==== DATA TO USE ====
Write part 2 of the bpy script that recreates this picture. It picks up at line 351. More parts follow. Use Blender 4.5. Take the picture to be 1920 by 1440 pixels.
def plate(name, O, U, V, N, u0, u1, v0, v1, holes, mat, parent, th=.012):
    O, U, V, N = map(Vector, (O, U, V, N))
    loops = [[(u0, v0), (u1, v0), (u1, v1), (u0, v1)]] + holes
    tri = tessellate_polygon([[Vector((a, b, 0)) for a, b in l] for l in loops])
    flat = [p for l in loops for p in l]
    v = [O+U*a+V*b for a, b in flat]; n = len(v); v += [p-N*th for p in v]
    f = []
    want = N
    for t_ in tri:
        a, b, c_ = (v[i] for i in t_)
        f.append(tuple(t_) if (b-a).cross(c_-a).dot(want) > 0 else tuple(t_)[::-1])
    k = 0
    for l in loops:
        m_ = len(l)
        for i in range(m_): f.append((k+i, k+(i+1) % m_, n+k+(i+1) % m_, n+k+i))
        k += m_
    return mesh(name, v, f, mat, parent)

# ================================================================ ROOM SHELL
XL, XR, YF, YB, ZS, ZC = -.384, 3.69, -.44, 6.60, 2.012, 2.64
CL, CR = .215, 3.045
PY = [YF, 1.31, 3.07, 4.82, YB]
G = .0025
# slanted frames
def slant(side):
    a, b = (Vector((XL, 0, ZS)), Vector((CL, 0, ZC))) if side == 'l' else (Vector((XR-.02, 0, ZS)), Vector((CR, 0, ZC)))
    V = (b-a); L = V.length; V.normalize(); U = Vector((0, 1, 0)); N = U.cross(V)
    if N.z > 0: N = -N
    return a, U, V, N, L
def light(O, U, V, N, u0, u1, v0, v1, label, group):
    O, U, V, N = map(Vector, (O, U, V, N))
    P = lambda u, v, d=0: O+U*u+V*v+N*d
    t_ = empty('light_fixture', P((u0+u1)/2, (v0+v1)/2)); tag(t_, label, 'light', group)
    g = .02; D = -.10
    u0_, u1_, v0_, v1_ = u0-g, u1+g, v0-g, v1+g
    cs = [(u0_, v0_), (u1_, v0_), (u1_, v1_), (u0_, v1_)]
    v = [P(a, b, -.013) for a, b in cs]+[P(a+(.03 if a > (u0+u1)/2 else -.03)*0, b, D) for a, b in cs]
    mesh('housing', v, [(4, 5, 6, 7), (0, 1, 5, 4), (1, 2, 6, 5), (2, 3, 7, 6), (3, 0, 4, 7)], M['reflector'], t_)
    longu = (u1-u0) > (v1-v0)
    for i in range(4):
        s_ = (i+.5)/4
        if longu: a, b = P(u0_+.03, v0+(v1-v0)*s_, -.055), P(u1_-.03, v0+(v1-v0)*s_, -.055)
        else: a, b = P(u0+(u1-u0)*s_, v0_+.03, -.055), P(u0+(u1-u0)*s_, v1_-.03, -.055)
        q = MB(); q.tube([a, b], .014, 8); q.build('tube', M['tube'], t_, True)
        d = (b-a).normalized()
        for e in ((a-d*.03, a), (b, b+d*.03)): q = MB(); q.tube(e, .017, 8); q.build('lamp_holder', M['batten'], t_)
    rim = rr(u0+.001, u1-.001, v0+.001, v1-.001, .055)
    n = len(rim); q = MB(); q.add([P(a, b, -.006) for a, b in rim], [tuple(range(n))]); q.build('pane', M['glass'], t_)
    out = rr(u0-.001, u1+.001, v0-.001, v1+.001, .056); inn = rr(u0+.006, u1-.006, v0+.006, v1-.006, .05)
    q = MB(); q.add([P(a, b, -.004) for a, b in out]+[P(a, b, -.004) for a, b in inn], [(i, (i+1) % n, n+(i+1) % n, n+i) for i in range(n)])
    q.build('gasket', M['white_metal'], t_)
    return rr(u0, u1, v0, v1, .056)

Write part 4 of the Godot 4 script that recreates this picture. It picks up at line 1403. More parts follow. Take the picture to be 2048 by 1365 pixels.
====
WRITTEN INSTRUCTION: Print exactly the lines from the beginning of the entries through the line with "return mesh(name, v, f, mat, parent)". Output nothing more.

RESPONSE:
Write part 2 of the bpy script that recreates this picture. It picks up at line 351. More parts follow. Use Blender 4.5. Take the picture to be 1920 by 1440 pixels.
def plate(name, O, U, V, N, u0, u1, v0, v1, holes, mat, parent, th=.012):
    O, U, V, N = map(Vector, (O, U, V, N))
    loops = [[(u0, v0), (u1, v0), (u1, v1), (u0, v1)]] + holes
    tri = tessellate_polygon([[Vector((a, b, 0)) for a, b in l] for l in loops])
    flat = [p for l in loops for p in l]
    v = [O+U*a+V*b for a, b in flat]; n = len(v); v += [p-N*th for p in v]
    f = []
    want = N
    for t_ in tri:
        a, b, c_ = (v[i] for i in t_)
        f.append(tuple(t_) if (b-a).cross(c_-a).dot(want) > 0 else tuple(t_)[::-1])
    k = 0
    for l in loops:
        m_ = len(l)
        for i in range(m_): f.append((k+i, k+(i+1) % m_, n+k+(i+1) % m_, n+k+i))
        k += m_
    return mesh(name, v, f, mat, parent)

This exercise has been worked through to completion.